Convergence in p of bounded sequence of random variable implies convergence in rth mean

Question

This is a homework question for a course in asymptotic statistics.

Definitions.

Let $X_1, X_2, \ldots$ be sequence of random variables with $|X_n| < B$ almost surely for all $n$.

Let $X_n \xrightarrow[]{p} X$ denote convergence in probability: $\lim_{n\to \infty} P(|X_n -X| > \epsilon ) = 0.$

Let $X_n \xrightarrow[]{r} X$ denote convergence in the rth mean: $\lim_{n\to \infty} E(|X_n -X|^r) = 0.$

Let $r > 0$.

Problem.

Show that $X_n \xrightarrow[]{p} X$ if and only if $X_n \xrightarrow[]{r}X$.

Work.

I have a proof for the if part, but not for the "only if" part: $$X_n \xrightarrow[]{r} X \Leftarrow X_n \xrightarrow[]{p} X.$$

I tried to show that $E|X_n - X|^r \leq P(|X_n-X| \geq \epsilon)$.

First: I tried expanding $|X_n - X|$ using the binomial theorem. Could only find a bound in terms of a sum over $B$.

Second: Tried writing the expectation in terms of a probability density integral. Again I can only find a bound in terms of $B$.

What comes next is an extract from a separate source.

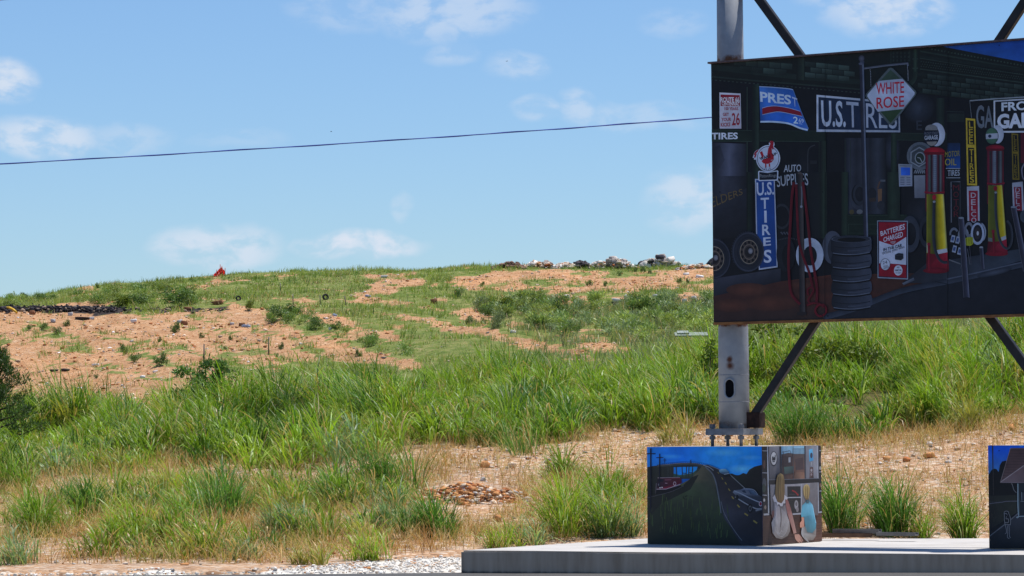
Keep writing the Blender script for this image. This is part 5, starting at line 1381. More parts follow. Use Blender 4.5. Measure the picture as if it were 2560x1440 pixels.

Third: I tried splitting the $E|X_n - X|^r$ using indicator functions. I ended up getting that $E|X_n - X|^r \geq E|X_n - X|^r$. I don't see how to do this better. I feel like it should involve $B$ somehow.

Status.

I am very stuck.

Answer 1

First off, notice that we have $|X| \leq B$ almost surely. Let $\epsilon > 0$. We find \begin{align*} \mathbb{E}[|X_n - X|^r] &= \int_{|X_n -X| < \epsilon} |X_n -X|^r dP + \int_{|X_n -X| > \epsilon}|X_n -X|^r dP \\ &\leq \epsilon^r + \int_{|X_n -X| > \epsilon} (2B)^r dP = \epsilon^r + (2B)^r \cdot P(|X_n -X| > \epsilon) \end{align*} Taking the lim sup with respect to $n$ of both sides, we obtain $$\limsup_{n\to\infty} \mathbb{E}[|X_n -X|^r] \leq \epsilon^r$$ for any $\epsilon > 0$, which proves the claim.